Andrew Lockington's 3-D Journey

This has been a bit of a busy week, so rather than have one big Editor’s Blog, I’ve chosen to break things up according to subjects, and keep editorial blatherings tied to specific subjects. (Which I think makes sense, right?)

First up is an interview with Andrew Lockington, with whom I last corresponded around 2001 soon after speaking to the people behind the stellar Robert Evans documentary, The Kid Stays in the Picture. The original article appeared in Music from the Movies (which you can read via scans for Pages ONE, TWO, and THREE), and threaded together separate interviews with co-directors Brett Morgen and Nanette Burstein, as well as composer Jeff Danna.

Around that time I emailed Lockington regarding the song “What’ll I Do?” the gorgeous Irving Berlin tune sung by William Atherton for The Great Gatsby (which Evans produced in 1974), as orchestrated by the late, great Nelson Riddle. (If you’re not familiar with his work, he was an exceptionally refined composer/arranger/orchestrator who had superb taste in shaping songs to suite not only the strengths of singers like Frank Sinatra, but rework them in ways the original composers never figured would work.)

In any event, at that time my record collection was quite big, and I had a copy of the original 2-LP soundtrack set release by Paramount on their standard crappy vinyl (often filled with bubbles and bits of paper from garbaggio/reconstituted vinyl). I emailed Lockington – then orchestrating Danna’s score - so he could match the orchestration, because the directors had cut scenes to fit that version, and Danna’s gorgeous music made use of the song at key points because it really is the unofficial Robert Evans Life Theme. (If you’ve seen the film – which I urge if you haven’t – you know how it fits the narrative.)

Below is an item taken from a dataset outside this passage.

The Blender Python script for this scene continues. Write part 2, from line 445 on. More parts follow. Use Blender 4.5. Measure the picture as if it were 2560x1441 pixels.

Fast forward 7 years, and Lockington has landed the plum position as composer of New Line’s Journey to the Center of the Earth 3D. Rather than bathe the film in bombast, he composed a startling, retro-eighties orchestral score that’s one of my most cherished scores of the year. In addition to the album review (available as a downloadable MP3 album from New Line Records in North America, and as a CD and MP3 album from Silva Screen in Europe), we’ve also got an interview with Lockington, covering his background, scoring 3D, and his latest projects.

I have a great deal of fondness for 3-D (not the eyeball pain from Polaroid glasses, but nostalgia for the format), and we’ll have some upcoming reviews of rare and lesser-known 3-D films on DVD, VHS, and a few oddball formats. (I wish David Buttolph’s great score – in stereo! – for House of Wax (1953) would get a CD release, but that’s a gripe for a future blog.)

Also added is a CD review of Trevor Rabin’s Get Smart score. Rabin’s best known for his rather bombastic action scores (Bad Boys, Armageddon) but Varese Sarabande’s new CD reveals Rabin does indeed have a sense of humour, and knows how to have fun with a very simple (and repetitive) TV theme.

Coming next: reviews of Saul Bass’ Phase IV (1974), Why Man Creates (1968), and Bass on Titles (1977).

And imminent: reviews of Zak Penn’s The Grand (2007) and Incident at Loch Ness.